EXERCISE OBJECTIVE: Stop after the line containing "PI = math.pi": print each line exactly from the first line of the listing up to that point.

"""

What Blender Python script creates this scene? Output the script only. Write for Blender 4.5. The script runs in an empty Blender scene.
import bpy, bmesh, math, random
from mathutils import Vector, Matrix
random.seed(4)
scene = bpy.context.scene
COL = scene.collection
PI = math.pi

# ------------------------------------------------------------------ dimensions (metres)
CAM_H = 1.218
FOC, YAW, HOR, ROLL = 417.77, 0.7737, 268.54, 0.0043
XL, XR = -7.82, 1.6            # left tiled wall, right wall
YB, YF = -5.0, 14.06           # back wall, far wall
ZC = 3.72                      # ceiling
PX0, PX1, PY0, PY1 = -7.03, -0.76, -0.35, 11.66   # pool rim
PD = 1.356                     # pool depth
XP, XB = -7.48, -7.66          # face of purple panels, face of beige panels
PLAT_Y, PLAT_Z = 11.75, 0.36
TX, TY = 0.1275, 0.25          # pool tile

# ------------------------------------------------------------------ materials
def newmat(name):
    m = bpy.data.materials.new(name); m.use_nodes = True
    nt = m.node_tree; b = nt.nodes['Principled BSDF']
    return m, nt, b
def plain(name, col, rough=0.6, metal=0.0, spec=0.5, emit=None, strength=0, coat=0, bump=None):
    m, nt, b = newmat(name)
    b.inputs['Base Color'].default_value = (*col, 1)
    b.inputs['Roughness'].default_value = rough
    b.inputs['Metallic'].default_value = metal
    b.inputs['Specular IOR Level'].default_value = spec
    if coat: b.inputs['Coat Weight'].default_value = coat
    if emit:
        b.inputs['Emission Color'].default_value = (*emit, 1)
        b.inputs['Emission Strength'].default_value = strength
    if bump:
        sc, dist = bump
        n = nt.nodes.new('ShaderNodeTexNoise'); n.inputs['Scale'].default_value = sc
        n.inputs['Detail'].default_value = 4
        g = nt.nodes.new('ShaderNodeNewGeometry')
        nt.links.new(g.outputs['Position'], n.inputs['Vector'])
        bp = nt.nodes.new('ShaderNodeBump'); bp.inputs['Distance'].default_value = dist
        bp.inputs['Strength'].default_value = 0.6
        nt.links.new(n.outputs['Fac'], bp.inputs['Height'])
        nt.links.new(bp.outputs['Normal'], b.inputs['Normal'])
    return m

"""

CORRECT OUTPUT:
What Blender Python script creates this scene? Output the script only. Write for Blender 4.5. The script runs in an empty Blender scene.
import bpy, bmesh, math, random
from mathutils import Vector, Matrix
random.seed(4)
scene = bpy.context.scene
COL = scene.collection
PI = math.pi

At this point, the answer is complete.